When Donald York was a student beginning his career in astronomy in the 1960s, it was very difficult to get enough time on a telescope to make observations.
“We were suffering from a deficit of data,” said York, the University of Chicago Horace B. Horton Professor Emeritus in the Department of Astronomy and Astrophysics and the Enrico Fermi Institute.
What he envisioned instead was a comprehensive map of the universe.
More than half a century later, the American Astronomical Society has announced that it will present its 2022 George Van Biesbroeck Prize to York for his work to found and design the Sloan Digital Sky Survey.

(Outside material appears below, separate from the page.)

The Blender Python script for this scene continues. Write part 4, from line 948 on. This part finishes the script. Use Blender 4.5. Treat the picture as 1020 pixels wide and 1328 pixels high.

The Sloan Digital Sky Survey was the first very large telescope survey. It revolutionized access to data and built a tool for the professional astronomer and novice alike to explore a vast portion of the sky from their desktop. The American Astronomical Society calls it "one of the most important and transformational facilities in astronomy.”
The George Van Biesbroeck Prize is presented biannually and honors a living individual for long-term extraordinary or unselfish service to astronomy. The award cited York “for exceptional vision in the conception and design of the Sloan Digital Sky Survey, a major imaging and spectroscopic survey that has created the most detailed three-dimensional maps of the universe ever made."
“As the prime mover of the Astrophysical Research Consortium’s Apache Point Observatory in southern New Mexico, including its 3.5-meter, multi-purpose telescope and the dedicated Sloan Digital Sky Survey project—one of the most scientifically productive projects in astronomy—Don York has been a pioneering leader of modern optical astronomy and rebuilt the University of Chicago’s leadership in this field,” said Prof. Joshua A. Frieman, a UChicago astrophysicist and former head of the Particle Physics Division at Fermi National Accelerator Laboratory.
A democratization of astronomy
Before the Sky Survey, gaining access to a telescope to make observations and document objects of study was heavily limited by resources.
“You could only get about six nights a year for your own personal work on a telescope,” said York, who began his career in 1966 as a student at the University of Chicago's Department of Astronomy and Astrophysics. “You might find a group to contribute to the data pool for a project and document a small sample, but you were limited by who could work together, how much time people could spend, and how much perfection could be demanded.”
These small groups worked on different telescopes to get similar data, which made data quality standardization very difficult. York knew if the observations came from one telescope it would dramatically improve reliability.
With enough eyes, they could document “millions and millions of objects and their characterizations” in a portion of the sky, opening up possibilities unimaginable to the individual observer. A large collaborative survey could also reinvent how data was collected, published, and shared.
To set about doing this, York—along with UChicago Prof. Emeritus Richard Kron and Princeton University astronomer James Gunn—began to plan a very large survey using a next generation telescope that could observe faint objects and attain statistical measurements of the way galaxies clustered on large scales.
In 1988, they wrote down the names of people they thought could join them in the effort. York recalled about 20 people met at two meetings at the airport, now known as the O’Hare meetings. They documented the principles, telescope characteristics, and funding strategies they would pursue.
Any group who joined would be eligible for two-year access to the data. After two years, the data would be released to the public and distributed free to all online, which was revolutionary. Compared to the major institutional investments usually required to join, the cost would be very low. No one could claim possession of the data and it would be available to everybody.
An advantage would be unified and elevated standards for data to qualify for inclusion—an endeavor York was proud to lead. “The data needed to be the very best that we could measure such that all agreed to the highest standards for data reduction and quality,” he said. “And everybody took that very seriously.”
Prof. Emeritus Stuart Rice—the former dean of the Physical Sciences Division—and Jerry Ostriker, PhD’64, then the chair of Princeton’s Department of Astrophysical Sciences, were brought onto the Board. Fermilab would join in 1990 to provide an experimental group. The National Science Foundation contributed support for the telescope build. Kron mainly did the organizing and Gunn specified the technology and project design.
The technology they would need—a camera using many charge-coupled devices (CCDs) that was 100 times more efficient than photographic plates—had recently become feasible to build, and they already had a site in mind for the telescope at a newly-built observatory at Apache Point, New Mexico.